== What you are asked to do ==
Copy every line of the data in which the word "wide" occurs.
#### Available data ####
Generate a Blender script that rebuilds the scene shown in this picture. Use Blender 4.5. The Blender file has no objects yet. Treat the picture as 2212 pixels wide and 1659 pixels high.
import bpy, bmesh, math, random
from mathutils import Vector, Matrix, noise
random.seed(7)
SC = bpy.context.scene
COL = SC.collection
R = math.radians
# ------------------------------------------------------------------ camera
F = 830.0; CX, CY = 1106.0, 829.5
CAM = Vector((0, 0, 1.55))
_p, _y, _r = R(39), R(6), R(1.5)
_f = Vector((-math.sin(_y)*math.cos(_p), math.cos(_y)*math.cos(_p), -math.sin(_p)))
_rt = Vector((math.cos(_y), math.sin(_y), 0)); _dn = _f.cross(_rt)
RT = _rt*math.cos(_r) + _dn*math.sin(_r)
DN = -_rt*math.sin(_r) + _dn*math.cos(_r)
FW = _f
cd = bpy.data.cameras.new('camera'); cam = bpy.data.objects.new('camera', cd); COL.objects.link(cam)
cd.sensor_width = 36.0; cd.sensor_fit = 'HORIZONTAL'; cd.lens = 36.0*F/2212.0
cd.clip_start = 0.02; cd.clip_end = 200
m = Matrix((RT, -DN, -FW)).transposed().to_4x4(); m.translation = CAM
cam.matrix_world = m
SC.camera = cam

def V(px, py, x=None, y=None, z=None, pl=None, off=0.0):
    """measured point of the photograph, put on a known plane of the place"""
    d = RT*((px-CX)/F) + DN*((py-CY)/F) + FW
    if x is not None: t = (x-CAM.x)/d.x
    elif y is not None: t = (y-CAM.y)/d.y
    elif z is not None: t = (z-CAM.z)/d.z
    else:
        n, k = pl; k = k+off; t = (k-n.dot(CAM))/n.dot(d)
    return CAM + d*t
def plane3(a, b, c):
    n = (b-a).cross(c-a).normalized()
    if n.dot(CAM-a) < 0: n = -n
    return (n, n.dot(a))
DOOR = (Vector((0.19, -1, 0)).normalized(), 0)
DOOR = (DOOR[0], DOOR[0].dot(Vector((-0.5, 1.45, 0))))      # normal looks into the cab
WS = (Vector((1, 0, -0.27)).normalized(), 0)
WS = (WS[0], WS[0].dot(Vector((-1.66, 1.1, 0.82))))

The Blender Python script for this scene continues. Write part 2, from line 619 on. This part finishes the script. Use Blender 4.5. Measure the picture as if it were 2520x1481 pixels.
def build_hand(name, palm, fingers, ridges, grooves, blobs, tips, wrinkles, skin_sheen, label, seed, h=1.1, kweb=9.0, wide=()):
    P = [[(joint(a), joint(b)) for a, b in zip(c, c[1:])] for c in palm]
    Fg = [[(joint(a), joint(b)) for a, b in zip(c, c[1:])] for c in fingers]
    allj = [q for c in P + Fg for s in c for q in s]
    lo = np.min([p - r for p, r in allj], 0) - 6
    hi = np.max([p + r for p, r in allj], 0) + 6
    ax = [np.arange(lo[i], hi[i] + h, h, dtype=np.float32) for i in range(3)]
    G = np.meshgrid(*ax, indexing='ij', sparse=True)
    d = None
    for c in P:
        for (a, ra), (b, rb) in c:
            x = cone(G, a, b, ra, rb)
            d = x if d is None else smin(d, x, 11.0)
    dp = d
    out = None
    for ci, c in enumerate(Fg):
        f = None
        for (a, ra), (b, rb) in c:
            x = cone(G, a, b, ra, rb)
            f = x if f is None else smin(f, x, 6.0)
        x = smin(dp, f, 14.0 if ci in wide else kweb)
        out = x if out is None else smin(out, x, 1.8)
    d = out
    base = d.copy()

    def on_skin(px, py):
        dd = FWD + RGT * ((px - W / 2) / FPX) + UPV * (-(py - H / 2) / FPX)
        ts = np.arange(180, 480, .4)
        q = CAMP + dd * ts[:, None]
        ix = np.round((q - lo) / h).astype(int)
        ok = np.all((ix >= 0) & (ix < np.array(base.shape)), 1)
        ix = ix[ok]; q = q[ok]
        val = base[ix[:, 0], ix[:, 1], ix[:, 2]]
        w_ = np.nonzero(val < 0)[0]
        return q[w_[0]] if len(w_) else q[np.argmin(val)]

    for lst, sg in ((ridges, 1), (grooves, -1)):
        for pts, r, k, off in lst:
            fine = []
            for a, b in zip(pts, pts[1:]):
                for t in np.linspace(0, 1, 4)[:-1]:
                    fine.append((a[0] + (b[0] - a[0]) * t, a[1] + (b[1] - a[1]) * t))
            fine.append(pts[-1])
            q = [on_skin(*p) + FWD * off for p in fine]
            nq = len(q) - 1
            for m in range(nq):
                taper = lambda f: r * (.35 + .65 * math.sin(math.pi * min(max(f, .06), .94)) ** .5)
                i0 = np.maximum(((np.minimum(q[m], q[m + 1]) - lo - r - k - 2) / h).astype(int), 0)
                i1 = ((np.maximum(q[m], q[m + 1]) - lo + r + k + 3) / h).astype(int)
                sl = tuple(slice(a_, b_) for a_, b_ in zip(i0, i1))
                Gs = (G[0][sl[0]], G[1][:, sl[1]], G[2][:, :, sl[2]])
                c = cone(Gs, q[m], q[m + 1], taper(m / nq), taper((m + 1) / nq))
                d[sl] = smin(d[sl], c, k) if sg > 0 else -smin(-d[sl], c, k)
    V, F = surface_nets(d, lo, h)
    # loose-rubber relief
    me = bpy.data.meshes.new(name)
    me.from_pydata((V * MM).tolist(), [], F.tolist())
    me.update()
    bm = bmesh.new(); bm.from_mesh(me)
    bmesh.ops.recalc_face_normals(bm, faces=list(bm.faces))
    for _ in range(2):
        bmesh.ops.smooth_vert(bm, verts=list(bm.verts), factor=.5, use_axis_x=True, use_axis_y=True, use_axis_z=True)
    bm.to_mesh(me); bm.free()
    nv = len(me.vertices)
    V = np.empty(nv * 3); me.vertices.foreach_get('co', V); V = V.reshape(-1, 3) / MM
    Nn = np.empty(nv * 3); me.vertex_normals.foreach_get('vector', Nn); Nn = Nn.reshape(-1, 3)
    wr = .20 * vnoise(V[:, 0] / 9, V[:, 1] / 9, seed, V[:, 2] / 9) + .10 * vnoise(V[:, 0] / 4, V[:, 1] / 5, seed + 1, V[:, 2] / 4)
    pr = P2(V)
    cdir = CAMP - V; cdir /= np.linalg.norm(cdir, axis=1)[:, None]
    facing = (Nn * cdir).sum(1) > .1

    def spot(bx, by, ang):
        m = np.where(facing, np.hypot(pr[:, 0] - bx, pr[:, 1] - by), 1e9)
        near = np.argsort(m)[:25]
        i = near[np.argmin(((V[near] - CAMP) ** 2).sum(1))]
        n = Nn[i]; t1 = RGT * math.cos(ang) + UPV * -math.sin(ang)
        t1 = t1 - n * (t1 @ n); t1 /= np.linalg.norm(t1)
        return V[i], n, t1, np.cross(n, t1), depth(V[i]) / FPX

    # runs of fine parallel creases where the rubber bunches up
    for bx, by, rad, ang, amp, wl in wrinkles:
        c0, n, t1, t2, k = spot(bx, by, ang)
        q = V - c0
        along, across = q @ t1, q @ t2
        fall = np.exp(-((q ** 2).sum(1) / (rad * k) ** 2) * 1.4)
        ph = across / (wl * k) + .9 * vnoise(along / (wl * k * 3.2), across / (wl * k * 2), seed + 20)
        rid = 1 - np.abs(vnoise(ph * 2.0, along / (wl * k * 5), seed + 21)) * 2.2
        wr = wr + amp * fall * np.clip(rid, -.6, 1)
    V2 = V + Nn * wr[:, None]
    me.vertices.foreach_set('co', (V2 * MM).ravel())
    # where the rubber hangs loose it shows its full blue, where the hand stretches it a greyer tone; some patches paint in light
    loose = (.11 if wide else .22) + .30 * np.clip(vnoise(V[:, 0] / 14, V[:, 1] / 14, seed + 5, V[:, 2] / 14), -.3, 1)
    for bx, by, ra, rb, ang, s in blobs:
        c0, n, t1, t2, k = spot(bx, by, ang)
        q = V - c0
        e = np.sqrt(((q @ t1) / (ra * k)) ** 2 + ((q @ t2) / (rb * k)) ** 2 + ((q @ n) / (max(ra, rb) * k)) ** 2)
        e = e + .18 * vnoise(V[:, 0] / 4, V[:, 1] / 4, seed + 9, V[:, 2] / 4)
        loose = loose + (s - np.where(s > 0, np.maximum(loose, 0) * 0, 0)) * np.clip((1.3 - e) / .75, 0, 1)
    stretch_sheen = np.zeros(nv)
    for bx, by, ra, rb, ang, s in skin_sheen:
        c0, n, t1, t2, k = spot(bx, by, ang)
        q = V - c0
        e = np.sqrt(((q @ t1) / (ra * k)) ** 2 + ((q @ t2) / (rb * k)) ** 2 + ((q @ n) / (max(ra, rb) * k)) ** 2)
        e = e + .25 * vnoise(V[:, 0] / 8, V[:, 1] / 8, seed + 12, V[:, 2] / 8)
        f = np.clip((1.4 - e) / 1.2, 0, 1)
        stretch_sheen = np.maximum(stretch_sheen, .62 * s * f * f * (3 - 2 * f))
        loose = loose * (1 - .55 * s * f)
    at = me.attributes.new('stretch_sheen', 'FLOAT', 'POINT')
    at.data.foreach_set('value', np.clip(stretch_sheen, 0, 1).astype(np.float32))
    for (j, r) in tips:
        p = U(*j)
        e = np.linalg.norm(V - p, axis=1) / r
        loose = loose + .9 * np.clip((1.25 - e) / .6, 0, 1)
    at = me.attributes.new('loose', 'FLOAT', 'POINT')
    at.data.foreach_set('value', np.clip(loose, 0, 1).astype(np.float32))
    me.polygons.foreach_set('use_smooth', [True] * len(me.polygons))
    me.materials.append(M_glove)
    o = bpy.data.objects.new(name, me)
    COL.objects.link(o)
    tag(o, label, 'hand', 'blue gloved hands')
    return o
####
== Correct response ==
Generate a Blender script that rebuilds the scene shown in this picture. Use Blender 4.5. The Blender file has no objects yet. Treat the picture as 2212 pixels wide and 1659 pixels high.
def build_hand(name, palm, fingers, ridges, grooves, blobs, tips, wrinkles, skin_sheen, label, seed, h=1.1, kweb=9.0, wide=()):
        x = smin(dp, f, 14.0 if ci in wide else kweb)
    loose = (.11 if wide else .22) + .30 * np.clip(vnoise(V[:, 0] / 14, V[:, 1] / 14, seed + 5, V[:, 2] / 14), -.3, 1)